Alex Osborn is the originator, or at least the “formalizer” of brainstorming.

His approach was to get a dozen people from various agency departments, including those in “non-creative” assignments like receptionists, media buyers and traffic coordinators, together after they had a chance to digest a “creative brief”. He had a bell which he’d ring if there was any negative comment (including grimaces or titters) to any idea. All ideas were put on the black boards (it was before white boards were invented), and we were encouraged to “hitchhike” on previously presented ideas. This is essentially the same formula used today for most brainstorming sessions. And it still works in providing a quantity of ideas with a broad spectrum of perspectives represented.

Osborn wrote several books on creativity. The two I find to be required reading are Your Creative Power and Applied Imagination, both written over fifty years ago but both as fresh today as when they were conceived.

Edward de Bono is primarily known as the author of Lateral Thinking: Creativity Step by Step  and Six Thinking Hats. The concept of lateral thinking is the basis for his giant output of material – books, seminars, workshops and presentations. It begins with “don’t take anything for granted”, or “suspend your preconceived notions and assumptions”. Then apply various techniques like answering what many would think to be irrelevant questions: what if it were the size of an elephant?, what if there were no wheels?, what famous historical figure might be an ideal spokesperson?

There’s a lot more to de Bono and his ideas. And, yes, it might take some time to absorb and put to use his techniques. But the effort is worth your while if creativity is part of your life.

Next, Tony Buzan, the originator, or again perhaps the first advocate of, mind mapping. Originally developed to help students “outline” lectures in a graphic way, it’s been found to be a powerful method of generating ideas. A mind map is pictured below.
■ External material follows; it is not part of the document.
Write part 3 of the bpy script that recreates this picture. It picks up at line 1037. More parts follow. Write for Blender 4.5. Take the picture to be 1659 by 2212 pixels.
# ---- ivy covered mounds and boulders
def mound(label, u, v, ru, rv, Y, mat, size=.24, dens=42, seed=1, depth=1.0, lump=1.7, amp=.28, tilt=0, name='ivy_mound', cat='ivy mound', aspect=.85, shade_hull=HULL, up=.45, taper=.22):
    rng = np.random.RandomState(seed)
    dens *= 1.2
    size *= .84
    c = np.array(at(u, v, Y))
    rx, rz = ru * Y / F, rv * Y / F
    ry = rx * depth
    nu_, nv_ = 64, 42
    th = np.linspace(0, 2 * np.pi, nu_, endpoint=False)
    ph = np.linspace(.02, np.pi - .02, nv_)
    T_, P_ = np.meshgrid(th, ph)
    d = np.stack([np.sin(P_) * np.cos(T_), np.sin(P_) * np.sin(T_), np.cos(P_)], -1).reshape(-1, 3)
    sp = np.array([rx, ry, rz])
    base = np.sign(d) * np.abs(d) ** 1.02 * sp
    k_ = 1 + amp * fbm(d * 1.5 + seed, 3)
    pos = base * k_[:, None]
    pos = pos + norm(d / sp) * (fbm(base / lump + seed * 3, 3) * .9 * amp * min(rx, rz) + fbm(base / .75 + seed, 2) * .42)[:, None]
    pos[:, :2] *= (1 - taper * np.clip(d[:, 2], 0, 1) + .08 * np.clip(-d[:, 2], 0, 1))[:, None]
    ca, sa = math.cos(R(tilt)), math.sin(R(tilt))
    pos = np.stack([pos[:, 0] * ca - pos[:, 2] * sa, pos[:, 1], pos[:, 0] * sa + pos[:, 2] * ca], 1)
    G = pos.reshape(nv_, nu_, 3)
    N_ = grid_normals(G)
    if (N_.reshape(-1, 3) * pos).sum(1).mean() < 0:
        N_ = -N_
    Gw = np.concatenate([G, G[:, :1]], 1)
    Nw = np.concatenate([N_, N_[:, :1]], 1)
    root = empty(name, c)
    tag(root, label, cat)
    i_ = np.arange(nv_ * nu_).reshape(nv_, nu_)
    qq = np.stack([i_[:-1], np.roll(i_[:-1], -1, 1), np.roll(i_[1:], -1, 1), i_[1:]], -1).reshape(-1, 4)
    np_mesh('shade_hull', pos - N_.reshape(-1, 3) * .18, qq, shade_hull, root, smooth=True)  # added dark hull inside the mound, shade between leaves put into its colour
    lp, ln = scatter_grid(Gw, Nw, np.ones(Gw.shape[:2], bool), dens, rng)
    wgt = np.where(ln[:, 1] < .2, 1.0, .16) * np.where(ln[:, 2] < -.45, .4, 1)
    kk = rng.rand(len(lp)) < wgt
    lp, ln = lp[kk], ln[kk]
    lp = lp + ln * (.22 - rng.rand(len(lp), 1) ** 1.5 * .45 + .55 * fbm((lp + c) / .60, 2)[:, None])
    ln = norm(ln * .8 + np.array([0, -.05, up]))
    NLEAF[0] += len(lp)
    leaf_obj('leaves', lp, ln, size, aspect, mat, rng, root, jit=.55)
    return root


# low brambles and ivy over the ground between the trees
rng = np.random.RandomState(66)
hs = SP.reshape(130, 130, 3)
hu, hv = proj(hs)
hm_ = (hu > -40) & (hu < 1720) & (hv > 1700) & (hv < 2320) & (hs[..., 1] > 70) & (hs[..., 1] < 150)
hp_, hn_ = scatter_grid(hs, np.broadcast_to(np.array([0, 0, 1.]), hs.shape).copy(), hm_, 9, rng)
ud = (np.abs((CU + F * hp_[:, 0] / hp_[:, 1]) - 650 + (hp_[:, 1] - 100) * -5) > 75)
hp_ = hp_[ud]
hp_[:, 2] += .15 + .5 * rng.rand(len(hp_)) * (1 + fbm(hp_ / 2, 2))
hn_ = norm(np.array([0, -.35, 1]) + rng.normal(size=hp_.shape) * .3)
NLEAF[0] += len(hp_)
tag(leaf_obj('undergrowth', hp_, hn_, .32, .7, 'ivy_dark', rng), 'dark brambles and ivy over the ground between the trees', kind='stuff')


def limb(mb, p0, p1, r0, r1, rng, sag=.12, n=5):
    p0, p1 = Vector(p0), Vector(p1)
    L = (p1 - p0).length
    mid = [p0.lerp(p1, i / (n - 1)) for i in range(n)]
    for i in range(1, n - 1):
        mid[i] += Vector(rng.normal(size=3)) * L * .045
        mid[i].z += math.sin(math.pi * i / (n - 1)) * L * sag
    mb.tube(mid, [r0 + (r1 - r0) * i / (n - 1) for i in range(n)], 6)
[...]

It was copied from his book, The Mind Map Book.

A mind map

Note that everything emanates from the central point in nodes that can be expanded as the process continues. In naming, each node could be a particular type of name (geographic, coined words, idioms, etc.) or perhaps attributes of a product. You might concentrate on name candidates based on beauty, durability, leading edge, etc.

So, here are three approaches to creative problem-solving. All three are very useful in the naming process. But I know I’ve found them useful in any problem-solving situations.
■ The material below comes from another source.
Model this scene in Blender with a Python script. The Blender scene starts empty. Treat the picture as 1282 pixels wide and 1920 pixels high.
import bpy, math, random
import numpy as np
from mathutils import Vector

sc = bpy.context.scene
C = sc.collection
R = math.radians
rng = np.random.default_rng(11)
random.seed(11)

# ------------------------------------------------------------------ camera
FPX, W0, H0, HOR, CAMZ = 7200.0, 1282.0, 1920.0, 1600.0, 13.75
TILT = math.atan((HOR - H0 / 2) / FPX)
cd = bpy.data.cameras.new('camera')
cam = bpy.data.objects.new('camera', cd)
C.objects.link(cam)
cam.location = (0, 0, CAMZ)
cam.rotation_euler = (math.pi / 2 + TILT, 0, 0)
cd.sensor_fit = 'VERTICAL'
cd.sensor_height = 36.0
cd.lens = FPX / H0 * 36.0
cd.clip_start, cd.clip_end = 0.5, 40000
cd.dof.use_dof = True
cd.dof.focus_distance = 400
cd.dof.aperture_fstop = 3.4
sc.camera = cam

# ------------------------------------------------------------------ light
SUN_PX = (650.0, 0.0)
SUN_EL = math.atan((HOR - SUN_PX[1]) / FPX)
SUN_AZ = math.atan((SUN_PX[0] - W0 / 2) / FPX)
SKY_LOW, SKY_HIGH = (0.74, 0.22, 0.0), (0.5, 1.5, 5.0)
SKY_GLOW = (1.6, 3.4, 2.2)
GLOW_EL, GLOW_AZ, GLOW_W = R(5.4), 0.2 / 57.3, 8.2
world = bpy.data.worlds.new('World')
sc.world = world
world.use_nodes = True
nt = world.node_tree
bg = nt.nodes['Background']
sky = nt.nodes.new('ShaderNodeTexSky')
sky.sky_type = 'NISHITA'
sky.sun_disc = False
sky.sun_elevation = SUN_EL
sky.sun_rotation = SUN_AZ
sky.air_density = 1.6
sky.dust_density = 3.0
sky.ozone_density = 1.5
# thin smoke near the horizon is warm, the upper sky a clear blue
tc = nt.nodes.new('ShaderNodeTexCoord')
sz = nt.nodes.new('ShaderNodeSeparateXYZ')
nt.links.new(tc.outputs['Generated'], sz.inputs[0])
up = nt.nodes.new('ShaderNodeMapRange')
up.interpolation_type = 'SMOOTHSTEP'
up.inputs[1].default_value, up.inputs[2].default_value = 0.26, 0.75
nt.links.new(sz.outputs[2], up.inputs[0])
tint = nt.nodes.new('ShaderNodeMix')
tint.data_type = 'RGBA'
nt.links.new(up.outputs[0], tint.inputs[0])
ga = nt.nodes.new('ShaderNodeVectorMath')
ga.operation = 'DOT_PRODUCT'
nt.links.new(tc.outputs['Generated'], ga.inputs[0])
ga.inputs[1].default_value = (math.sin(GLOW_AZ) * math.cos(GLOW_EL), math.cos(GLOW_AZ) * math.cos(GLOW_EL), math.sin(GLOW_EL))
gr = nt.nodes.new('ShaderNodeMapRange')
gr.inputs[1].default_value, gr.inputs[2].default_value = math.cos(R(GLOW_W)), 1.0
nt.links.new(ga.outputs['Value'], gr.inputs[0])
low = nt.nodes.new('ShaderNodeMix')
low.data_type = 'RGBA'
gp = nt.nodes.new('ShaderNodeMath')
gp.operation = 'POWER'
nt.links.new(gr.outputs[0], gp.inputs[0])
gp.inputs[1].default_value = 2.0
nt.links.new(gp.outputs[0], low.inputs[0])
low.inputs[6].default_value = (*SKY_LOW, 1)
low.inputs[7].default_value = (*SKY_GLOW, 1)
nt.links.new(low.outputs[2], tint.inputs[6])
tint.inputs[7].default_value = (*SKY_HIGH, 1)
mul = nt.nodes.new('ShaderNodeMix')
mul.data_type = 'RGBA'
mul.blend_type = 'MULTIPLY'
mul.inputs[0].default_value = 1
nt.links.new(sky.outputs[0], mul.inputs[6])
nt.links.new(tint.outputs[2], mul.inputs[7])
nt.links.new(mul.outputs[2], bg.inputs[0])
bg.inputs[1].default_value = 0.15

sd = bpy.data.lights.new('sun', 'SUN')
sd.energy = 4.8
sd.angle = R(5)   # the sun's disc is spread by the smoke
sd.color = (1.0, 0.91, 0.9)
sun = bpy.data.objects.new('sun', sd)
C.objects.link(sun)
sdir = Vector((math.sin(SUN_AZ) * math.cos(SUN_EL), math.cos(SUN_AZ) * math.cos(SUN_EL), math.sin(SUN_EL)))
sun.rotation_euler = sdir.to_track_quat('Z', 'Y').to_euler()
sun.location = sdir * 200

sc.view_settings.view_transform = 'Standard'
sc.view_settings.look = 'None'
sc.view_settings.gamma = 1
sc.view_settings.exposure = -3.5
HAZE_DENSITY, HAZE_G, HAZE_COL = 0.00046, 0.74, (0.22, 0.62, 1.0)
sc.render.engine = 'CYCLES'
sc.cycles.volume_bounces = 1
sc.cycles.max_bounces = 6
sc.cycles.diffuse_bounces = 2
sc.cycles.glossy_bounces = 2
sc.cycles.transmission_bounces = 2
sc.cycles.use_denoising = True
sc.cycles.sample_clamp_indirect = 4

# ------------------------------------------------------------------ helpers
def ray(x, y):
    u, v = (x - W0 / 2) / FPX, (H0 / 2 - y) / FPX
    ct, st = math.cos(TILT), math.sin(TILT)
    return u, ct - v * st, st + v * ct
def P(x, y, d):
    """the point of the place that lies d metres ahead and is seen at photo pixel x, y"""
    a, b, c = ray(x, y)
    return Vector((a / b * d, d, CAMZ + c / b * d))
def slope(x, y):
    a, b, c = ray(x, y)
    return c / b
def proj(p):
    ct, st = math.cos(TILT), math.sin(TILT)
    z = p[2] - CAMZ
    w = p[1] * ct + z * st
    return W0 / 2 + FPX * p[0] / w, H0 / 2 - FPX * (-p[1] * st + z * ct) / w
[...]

Naming Tips: Number 7 in a Series

In this series, I’ve attempted to broaden the scope of potential names. Here are two more ways you might not have thought of, even though both have limited application.
There’s a way to impart certain cultural suggestions or associations by using the first part of two-part proper names (ie: Mc, Mac, O’, Van, von, D’, Di, De, Del, Bel, San, La, L’) and hook them up with descriptive nouns like McNuggets, O’Cedar, MacFrugal.

It’s also worth exploring new lead-ins as if you were on staff at Paramount Studios dreaming up character names for the next Star Trek series: (RelTran, B’Yond, G’Wizz). 

This second tip may be as much a graphic approach as it is a purely name-making activity. But you can create names that stand out with visual devices. When so-doing you must remember that your name may not be utilized in the method you would wish by press or referrers. Also, though it might be trademarkable as a graphic, a graphic name may not be available as a common word, nor will you be able to use a graphic device as a web site URL.

However, it is possible to incorporate devices such as hyphens, common symbols & punctuation(+,!), all lower case, underlined word parts, combined UPPERlower case, CapsINmiddle, pronunciation marks (Jels’-ema), two Differentfonts, Etc.

Though limited in application, either of these tips might stimulate your search for outside-the-can name candidates.